Borg Sphere chases Voyager to destroy it, preventing it from returning to the Alpha Quadrant.
Paris finds route back to the Delta Quadrant, which they must take for *mumble* reason. Crew prepares to do the brave and noble thing.
Borg Sphere, finding its weapons still not quite up to the task of blowing up Voyager in time, thinks to itself: "Vell, Ms. Janevay. Ve have vays of making you stop."
Borg Sphere swallows Voyager.
Collective disrupted by galaxy's largest Denial of Service attack.
Borg Sphere coasts to the end of the Alpha Quadrant conduit.
posted
I'll second Timo on this. This scene was a giant clusterfuck of direction, editting, and scripting. This one part of "Endgame" had me puzzled for a while.
This is how I have come to interpret the scene. Admiral Janeway gives the Borg a big Denial of Service attack (as Sol System so eloquently puts it). As the Admiral and the Borg Queen trade their baseball cards, Voyager is in the transwarp conduit. In a nearby conduit, a Borg sphere manages to hotwire a better antenna using a calculator, duct tape, and some chicken vindoloo. That sphere manages to get the Queen's instructions: get that damn ship!
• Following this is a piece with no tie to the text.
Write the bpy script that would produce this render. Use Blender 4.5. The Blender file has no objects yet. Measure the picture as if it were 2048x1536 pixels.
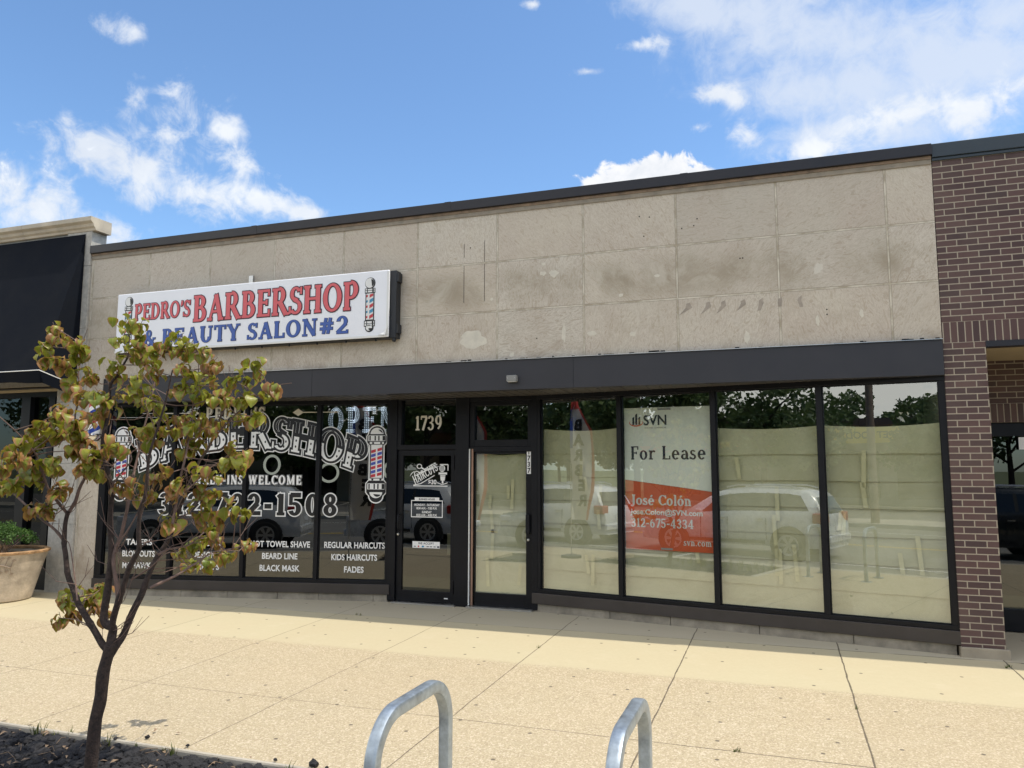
import bpy, math, random
from mathutils import Vector, Matrix, Euler, noise
R = math.radians
C = bpy.context.scene.collection
scene = bpy.context.scene

# ------------------------------------------------------------------ camera
CAM = Vector((0.0, -9.0, 1.8675))
F_PX, YAW, PITCH, ROLL = 1534.04, R(-19.1539), R(6.3083), R(0.0859)
_f = Vector((math.sin(YAW)*math.cos(PITCH), math.cos(YAW)*math.cos(PITCH), math.sin(PITCH)))
_r = Vector((math.cos(YAW), -math.sin(YAW), 0)); _u = _r.cross(_f)
_r2 = _r*math.cos(ROLL) + _u*math.sin(ROLL); _u2 = _r2.cross(_f)
cd = bpy.data.cameras.new('camera'); cam = bpy.data.objects.new('camera', cd); C.objects.link(cam)
cam.matrix_world = Matrix(((_r2.x, _u2.x, -_f.x, CAM.x), (_r2.y, _u2.y, -_f.y, CAM.y), (_r2.z, _u2.z, -_f.z, CAM.z), (0, 0, 0, 1)))
cd.sensor_width = 36.0; cd.lens = F_PX/2048*36.0; cd.clip_start = 0.05; cd.clip_end = 3000
scene.camera = cam
def pix(u, v, dist):
    "point at a distance along the sight line of a photo pixel (only used to place the young tree's limbs in space)"
    d = _r2*((u-1024)/F_PX) - _u2*((v-768)/F_PX) + _f
    return CAM + d*(dist)
def pdir(u, v):
    return (_r2*((u-1024)/F_PX) - _u2*((v-768)/F_PX) + _f).normalized()

# ------------------------------------------------------------------ sun, sky, exposure
SUN_EL, SUN_DIR = R(62), Vector((0.4656, 0.0593, 0.883)).normalized()     # towards the sun: right, a touch behind the shops
scene.view_settings.view_transform = 'Standard'; scene.view_settings.look = 'None'
scene.view_settings.gamma = 1.0; scene.view_settings.exposure = 0.98
sl = bpy.data.lights.new('sun', 'SUN'); so = bpy.data.objects.new('sun', sl); C.objects.link(so)
sl.energy = 2.0; sl.angle = R(0.5); sl.color = (1.0, 0.93, 0.80)
so.rotation_euler = SUN_DIR.to_track_quat('Z', 'Y').to_euler(); so.location = (6, 2, 14)

world = bpy.data.worlds.new('World'); scene.world = world; world.use_nodes = True
nt = world.node_tree; nt.nodes.clear()
def N(nt, t, **kw):
    n = nt.nodes.new(t)
    for k, v in kw.items(): setattr(n, k, v)
    return n
def math_(nt, op, a, b=None, c=None, clamp=False):
    n = nt.nodes.new('ShaderNodeMath'); n.operation = op; n.use_clamp = clamp
    for i, x in enumerate((a, b, c)):
        if x is None: continue
        if isinstance(x, (int, float)): n.inputs[i].default_value = x
        else: nt.links.new(x, n.inputs[i])
    return n.outputs[0]
def maprange(nt, v, a, b, c, d, smooth=False):
    n = nt.nodes.new('ShaderNodeMapRange'); n.clamp = True
    if smooth: n.interpolation_type = 'SMOOTHSTEP'
    nt.links.new(v, n.inputs[0])
    for i, x in enumerate((a, b, c, d)): n.inputs[1+i].default_value = x
    return n.outputs[0]
sky = N(nt, 'ShaderNodeTexSky'); sky.sky_type = 'NISHITA'; sky.sun_disc = False
sky.sun_elevation = SUN_EL; sky.sun_rotation = math.atan2(SUN_DIR.x, SUN_DIR.y)
sky.air_density = 1.0; sky.dust_density = 0.6; sky.ozone_density = 1.6; sky.altitude = 180
bg = N(nt, 'ShaderNodeBackground'); bg.inputs[1].default_value = 0.15
outw = N(nt, 'ShaderNodeOutputWorld'); nt.links.new(bg.outputs[0], outw.inputs[0])
tc = N(nt, 'ShaderNodeTexCoord'); sp = N(nt, 'ShaderNodeSeparateXYZ'); nt.links.new(tc.outputs['Generated'], sp.inputs[0])
az = math_(nt, 'ARCTAN2', sp.outputs[0], sp.outputs[1]); el = math_(nt, 'ARCSINE', sp.outputs[2])
azel = N(nt, 'ShaderNodeCombineXYZ'); nt.links.new(az, azel.inputs[0]); nt.links.new(el, azel.inputs[1])
# clouds: (azimuth, elevation, half-width, half-height in degrees, tilt)
def cl(u, v, w, h, rot=0):
    d = pdir(u, v); a0 = math.degrees(math.atan2(d.x, d.y)); e0 = math.degrees(math.asin(d.z))
    d2 = pdir(u+10, v); k = math.degrees(d.angle(d2))/10
    return (a0, e0, w*k/math.cos(R(e0)), h*k, rot)
CUMULUS = [cl(262, 62, 62, 40), cl(350, 215, 80, 95, 20), cl(330, 270, 90, 70), cl(275, 195, 44, 70), cl(190, 310, 120, 55, -18), cl(270, 350, 140, 75, -15),
    cl(400, 392, 150, 55), cl(520, 400, 105, 42, -8), cl(485, 325, 66, 52), cl(455, 265, 48, 34), cl(70, 420, 210, 90, -14), cl(190, 450, 130, 60, -15), cl(-20, 390, 110, 80),
    cl(1500, 270, 52, 34, -25), cl(1460, 195, 52, 22, -12), cl(1395, 255, 30, 14), cl(1290, 90, 44, 16), cl(1176, 143, 30, 9), cl(610, 425, 70, 20),
    cl(1950, 215, 130, 50, 8), cl(1620, 300, 130, 38, 10), cl(1750, 250, 190, 48, 8), cl(1065, 8, 26, 10)]
CRISP = [cl(1275, 372, 108, 52), cl(1318, 345, 78, 38), cl(1215, 375, 52, 30), cl(1385, 355, 60, 24)]
VEIL = [cl(1640, 60, 400, 160, -20), cl(1930, 130, 340, 210), cl(1700, 170, 300, 140, -10), cl(1380, 10, 190, 70, -15), cl(1600, 190, 210, 90, -25), cl(1800, 260, 260, 80), cl(1650, 270, 190, 70)]
rng = random.Random(5); FILL_CLOUDS = []
for k in range(17):   # added overbright clouds, behind and overhead, to brighten the shaded shop fronts
    a0 = rng.uniform(75, 285); e0 = rng.uniform(6, 75)
    FILL_CLOUDS.append((a0 if a0 < 180 else a0-360, e0, rng.uniform(22, 40), rng.uniform(10, 20), rng.uniform(-15, 15)))
def blobs(lst):
    m = None
    for a0, e0, w, h, rot in lst:
        mp = N(nt, 'ShaderNodeMapping'); mp.vector_type = 'TEXTURE'
        mp.inputs['Location'].default_value = (R(a0), R(e0), 0); mp.inputs['Rotation'].default_value = (0, 0, R(rot)); mp.inputs['Scale'].default_value = (R(w), R(h), 1)
        nt.links.new(azel.outputs[0], mp.inputs['Vector'])
        ln = N(nt, 'ShaderNodeVectorMath'); ln.operation = 'LENGTH'; nt.links.new(mp.outputs[0], ln.inputs[0])
        b = math_(nt, 'SUBTRACT', 1.0, ln.outputs['Value'])
        m = b if m is None else math_(nt, 'SMOOTH_MAX', m, b, 0.25)
    return m
def wnoise(scale, detail, rough, dist=0.0):
    n = N(nt, 'ShaderNodeTexNoise'); n.inputs['Scale'].default_value = scale; n.inputs['Detail'].default_value = detail
    n.inputs['Roughness'].default_value = rough; n.inputs['Distortion'].default_value = dist
    nt.links.new(tc.outputs['Generated'], n.inputs['Vector']); return n.outputs[0]
nzA = wnoise(9.0, 14, 0.60, 0.6); nzB = wnoise(30.0, 12, 0.62, 0.5); nz2 = wnoise(5.0, 10, 0.65, 0.3)
nz = math_(nt, 'ADD', math_(nt, 'MULTIPLY', nzA, 0.55), math_(nt, 'MULTIPLY', nzB, 0.45))
cm = math_(nt, 'MULTIPLY_ADD', math_(nt, 'SUBTRACT', nz, 0.5), 6.4, math_(nt, 'ADD', blobs(CUMULUS), .16))
vm = math_(nt, 'MULTIPLY_ADD', math_(nt, 'SUBTRACT', nz, 0.5), 2.9, math_(nt, 'ADD', blobs(VEIL), .10))
ca = math_(nt, 'MULTIPLY', maprange(nt, cm, 0.05, 1.35, 0, 1, True), 0.92)
va = math_(nt, 'MULTIPLY', maprange(nt, vm, -0.05, 1.0, 0, 1, True), 0.78)
CLOUD = (2.95, 3.1, 3.35)
skyg = N(nt, 'ShaderNodeMix', data_type='RGBA', blend_type='MULTIPLY'); skyg.inputs['Factor'].default_value = 1.0
nt.links.new(sky.outputs[0], skyg.inputs['A']); skyg.inputs['B'].default_value = (.55, .66, .735, 1)
mx1 = N(nt, 'ShaderNodeMix', data_type='RGBA'); nt.links.new(va, mx1.inputs['Factor']); nt.links.new(skyg.outputs['Result'], mx1.inputs['A']); mx1.inputs['B'].default_value = (CLOUD[0]*.9, CLOUD[1]*.93, CLOUD[2]*.97, 1)
mx2 = N(nt, 'ShaderNodeMix', data_type='RGBA'); nt.links.new(ca, mx2.inputs['Factor']); nt.links.new(mx1.outputs['Result'], mx2.inputs['A'])
cc = N(nt, 'ShaderNodeMix', data_type='RGBA'); nt.links.new(maprange(nt, nz2, .35, .65, 0, 1), cc.inputs['Factor'])
cc.inputs['A'].default_value = (CLOUD[0]*.86, CLOUD[1]*.89, CLOUD[2]*.93, 1); cc.inputs['B'].default_value = (CLOUD[0]*1.12, CLOUD[1]*1.1, CLOUD[2]*1.05, 1)
nt.links.new(cc.outputs['Result'], mx2.inputs['B'])
km = maprange(nt, math_(nt, 'MULTIPLY_ADD', math_(nt, 'SUBTRACT', nzB, 0.5), 1.9, math_(nt, 'ADD', blobs(CRISP), .05)), .0, .28, 0, .97, True)
mxk = N(nt, 'ShaderNodeMix', data_type='RGBA'); nt.links.new(km, mxk.inputs['Factor']); nt.links.new(mx2.outputs['Result'], mxk.inputs['A'])
kc = N(nt, 'ShaderNodeMix', data_type='RGBA'); nt.links.new(maprange(nt, nzB, .38, .62, 0, 1), kc.inputs['Factor']); kc.inputs['A'].default_value = (2.95, 3.05, 3.2, 1); kc.inputs['B'].default_value = (3.5, 3.5, 3.55, 1); nt.links.new(kc.outputs['Result'], mxk.inputs['B'])
bm = maprange(nt, math_(nt, 'MULTIPLY_ADD', math_(nt, 'SUBTRACT', nz, 0.5), 4.0, blobs(FILL_CLOUDS)), -.1, .7, 0, .95, True)   # added unseen clouds, brighter than sunlit ones, as fill light on the wall
mx3 = N(nt, 'ShaderNodeMix', data_type='RGBA'); nt.links.new(bm, mx3.inputs['Factor']); nt.links.new(mxk.outputs['Result'], mx3.inputs['A']); mx3.inputs['B'].default_value = (6.5, 6.35, 6.0, 1)
nt.links.new(mx3.outputs['Result'], bg.inputs[0])
scene.cycles.use_denoising = True
scene.cycles.max_bounces = 10; scene.cycles.transparent_max_bounces = 16
scene.cycles.caustics_reflective = False; scene.cycles.caustics_refractive = False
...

So, we're in the conduit headed to Earth. The Sphere is closing in on Voyager and attacking her. Janeway knows that Voyager can't take much more, she decides that she's going to head them out of the Sphere's path and (unfortunately) back to the Delta Quadrant. At this time, however, the Sphere opens her assimilation bay doors and shallows Voyager. Insert oral sex joke here.
Instead of reversing course or whatnot, the Sphere decides to go on through and exit the conduit near Earth. She's likely planning on them high-tailing it back to the Delta Quadrant, assimilating Voyager and her crew on the way. However, the Sphere encounters the fleet of starships and Voyager manages to fire off one more torpedo -- destroying the Sphere.
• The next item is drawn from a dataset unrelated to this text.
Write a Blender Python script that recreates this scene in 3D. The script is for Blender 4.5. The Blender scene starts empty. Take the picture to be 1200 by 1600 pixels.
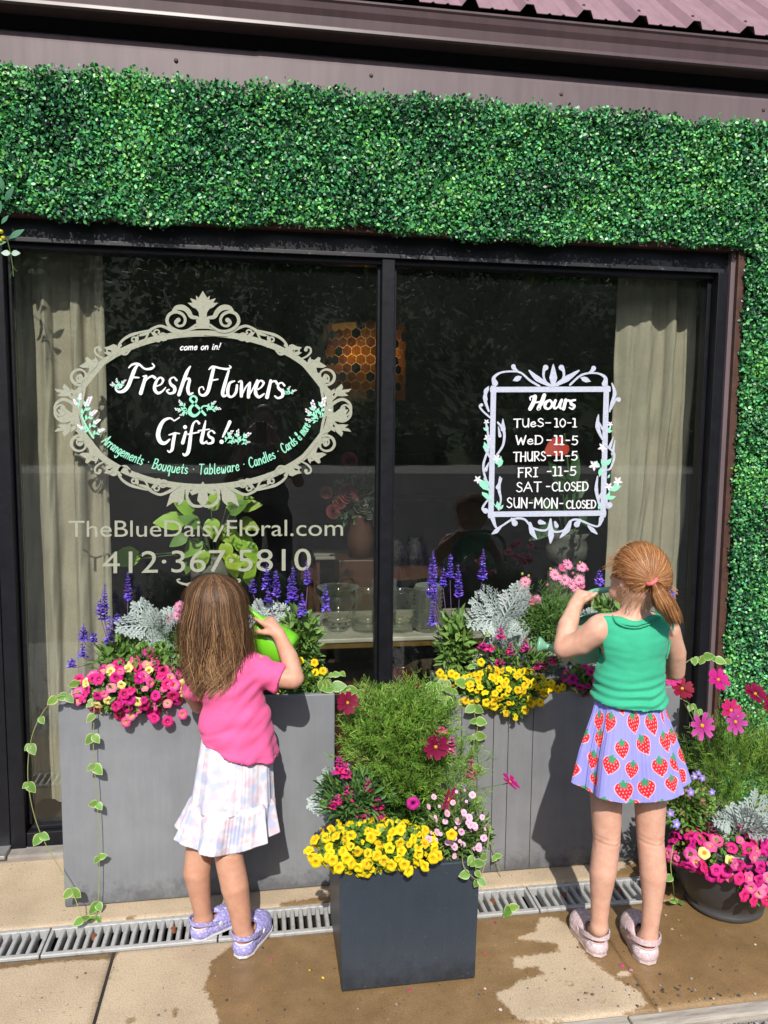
import bpy, bmesh, math, random
import numpy as np
from mathutils import Vector, Matrix, Quaternion, noise as mnoise
R = math.radians
rnd = random.Random(7)
rng = np.random.default_rng(7)
SC = bpy.context.scene
COL = SC.collection

# ------------------------------------------------------------------ camera
YAW, PITCH, ROLL, FPX = 0.157658, 0.1015, 0.0092, 1207.53
CAM = np.array([0.0, -2.825, 1.5])
def _rot(yaw, pitch, roll):
    cy, sy = math.cos(yaw), math.sin(yaw); cp, sp = math.cos(pitch), math.sin(pitch)
    f = np.array([sy*cp, cy*cp, -sp]); r = np.array([cy, -sy, 0.0]); u = np.cross(r, f)
    c, s = math.cos(roll), math.sin(roll)
    return c*r+s*u, -s*r+c*u, f
RX, UX, FX = _rot(YAW, PITCH, ROLL)
cd = bpy.data.cameras.new('camera'); cam = bpy.data.objects.new('camera', cd); COL.objects.link(cam)
cd.sensor_fit = 'HORIZONTAL'; cd.sensor_width = 36.0; cd.lens = 36.0*FPX/1200.0
cd.clip_start = 0.02; cd.clip_end = 600
M3 = Matrix([[RX[0], UX[0], -FX[0]], [RX[1], UX[1], -FX[1]], [RX[2], UX[2], -FX[2]]])
cam.matrix_world = Matrix.Translation(CAM) @ M3.to_4x4()
SC.camera = cam

# ------------------------------------------------------------------ daylight
SUN_TRAVEL = Vector((0.14, 1.0, -0.90)).normalized()
wd = bpy.data.worlds.new('World'); SC.world = wd; wd.use_nodes = True
wn = wd.node_tree; bg = wn.nodes['Background']
sky = wn.nodes.new('ShaderNodeTexSky'); sky.sky_type = 'NISHITA'; sky.sun_disc = False
toward = -SUN_TRAVEL
sky.sun_elevation = math.asin(toward.z)
sky.sun_rotation = math.atan2(toward.x, toward.y)
sky.air_density = 1.0; sky.dust_density = 1.5
wn.links.new(sky.outputs[0], bg.inputs[0]); bg.inputs[1].default_value = 0.15
sl = bpy.data.lights.new('sun', 'SUN'); sl.energy = 4.4; sl.angle = R(0.5); sl.color = (1.0, 0.955, 0.88)
so = bpy.data.objects.new('sun', sl); COL.objects.link(so)
so.rotation_mode = 'QUATERNION'; so.rotation_quaternion = SUN_TRAVEL.to_track_quat('-Z', 'Y'); so.location = (-2, -10, 9)
SC.view_settings.view_transform = 'Standard'; SC.view_settings.look = 'None'
SC.view_settings.exposure = 0.2; SC.view_settings.gamma = 1.0
SC.view_settings.use_curve_mapping = False
SC.cycles.max_bounces = 8; SC.cycles.transparent_max_bounces = 12; SC.cycles.caustics_reflective = False; SC.cycles.caustics_refractive = False

# ------------------------------------------------------------------ helpers
def ray(px, py):
    return FX + RX*((px-600)/FPX) - UX*((py-800)/FPX)
def P(px, py, y):            # point of the plane y = const seen at a photo pixel
    d = ray(px, py); return Vector(CAM + d*((y-CAM[1])/d[1]))
def G(px, py, z=0.0):        # the same on a horizontal plane
    d = ray(px, py); return Vector(CAM + d*((z-CAM[2])/d[2]))

def tag(o, label=None, cat=None, group=None, kind=None):
    if label: o['label'] = label
    if cat: o['category'] = cat
    if group: o['group'] = group
    if kind: o['kind'] = kind
    return o
def empty(name, loc, label=None, cat=None, group=None, rz=0.0):
    o = bpy.data.objects.new(name, None); COL.objects.link(o)
    o.location = loc; o.rotation_euler = (0, 0, rz); o.empty_display_size = 0.05
    tag(o, label, cat, group); return o
def link(name, me, mat=None, parent=None, loc=None, world=True, **kw):
    """link one mesh as one object; vertices are in world space when parent is an Empty (world=True)"""
    o = bpy.data.objects.new(name, me); COL.objects.link(o)
    if mat is not None and len(me.materials) == 0:
        for m in (mat if isinstance(mat, (list, tuple)) else [mat]): me.materials.append(m)
    if parent is not None:
        o.parent = parent
        if world: o.matrix_parent_inverse = pmat(parent).inverted()
    if loc is not None: o.location = loc
    tag(o, **kw); return o
def pmat(o):
    m = Matrix.Translation(o.location) @ (o.rotation_quaternion.to_matrix().to_4x4() if o.rotation_mode == 'QUATERNION' else o.rotation_euler.to_matrix().to_4x4()) @ Matrix.Diagonal((*o.scale, 1))
    if o.parent: m = pmat(o.parent) @ o.matrix_parent_inverse @ m
    return m
def mesh_np(name, V, F, smooth=True, colors=None, attrs=None):
    """V (n,3), F (m,k) uniform polygons or list of lists"""
    me = bpy.data.meshes.new(name)
    V = np.asarray(V, dtype=np.float32)
    if isinstance(F, np.ndarray):
        m, k = F.shape
        me.vertices.add(len(V)); me.vertices.foreach_set('co', V.ravel())
        me.loops.add(m*k); me.loops.foreach_set('vertex_index', F.astype(np.int32).ravel())
        me.polygons.add(m); me.polygons.foreach_set('loop_start', np.arange(0, m*k, k, dtype=np.int32))
        me.update(calc_edges=True)
    else:
        me.from_pydata([tuple(map(float, v)) for v in V], [], F); me.update()
    if smooth: me.polygons.foreach_set('use_smooth', np.ones(len(me.polygons), dtype=bool))
    if colors is not None:
        c = np.asarray(colors, dtype=np.float32)
        if c.shape[1] == 3: c = np.hstack([c, np.ones((len(c), 1), np.float32)])
        a = me.color_attributes.new('Col', 'FLOAT_COLOR', 'POINT'); a.data.foreach_set('color', c.ravel())
    for k_, v_ in (attrs or {}).items():
        a = me.attributes.new(k_, 'FLOAT', 'POINT'); a.data.foreach_set('value', np.asarray(v_, dtype=np.float32))
    return me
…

Once Voyager was trapped inside the Sphere, the crew obviously projected that the Sphere had not changed course and was still headed to the Alpha Quadrant. Thus, once the Sphere is back in normal space, Paris's reply is that they ended up right where they expected: near Earth. They managed to fire that torpedo at that moment to escape the Sphere and fly to safety of her Starfleet brethren.
A lot of the confusion would have been erased had they actually showed Voyager getting shallowed and the crew talking about the predicament. Instead, the director and editor opted to build tension and suspense. Their efforts backfired as this was really just a confusing jumble of images that prompts, "What the hell?"
-------------------- The philosopher's stone. Those who possess it are no longer bound by the laws of equivalent exchange in alchemy. They gain without sacrifice and create without equal exchange. We searched for it, and we found it.
posted
The best explination I can think of is that the navigational computer was running Windows 98.
quote: That Noriega thing, good. Berlin Wall thing, good. Dan Quayle, still gaining acceptance. Tax increase, BAD! BAD!- Dana Carvey as George Bush on Saturday Night Live, late 80's or early 90's.
-------------------- Fry- How will we get out of this? George Takei's head- Maybe we can use some kind of auto-destruct code like one-A, two-B, three-C... (Bender's head blows up) Bender- Now everybody knows! -Futurama's obligatory Star Trek episode
Registered: Aug 2001
| IP: Logged
quote:Originally posted by Dukhat: Imagine the scene:
Janeway: "Where does the nearest corridor lead?" Paris, Tuvok, or Kim: "Back to the Delta Quadrant." Next scene: Voyager exiting a conduit into the orbit of a planet. Janeway: "Where are we? What planet is that?" Tuvok: "Sensors & galactic maps read...the Ocampa homeworld..."
Everyone stares at the two Janeways. Then both Janeways stare at each other with an "oh shit, we just fucked up big time" look on their faces, as the scene fades to black.
Oh yeah. Now that's good storytelling.
I think that that would have been beautiful and a real change from the normal "happy ending" senario that Star Trek series' suffer from. It would also have made for a great start to a possible Voyager Motion Picture. Still, they got home and that's that. No more Voyager for us and certainly no Voyager movie . . .
-------------------- If you cant convince them, confuse them.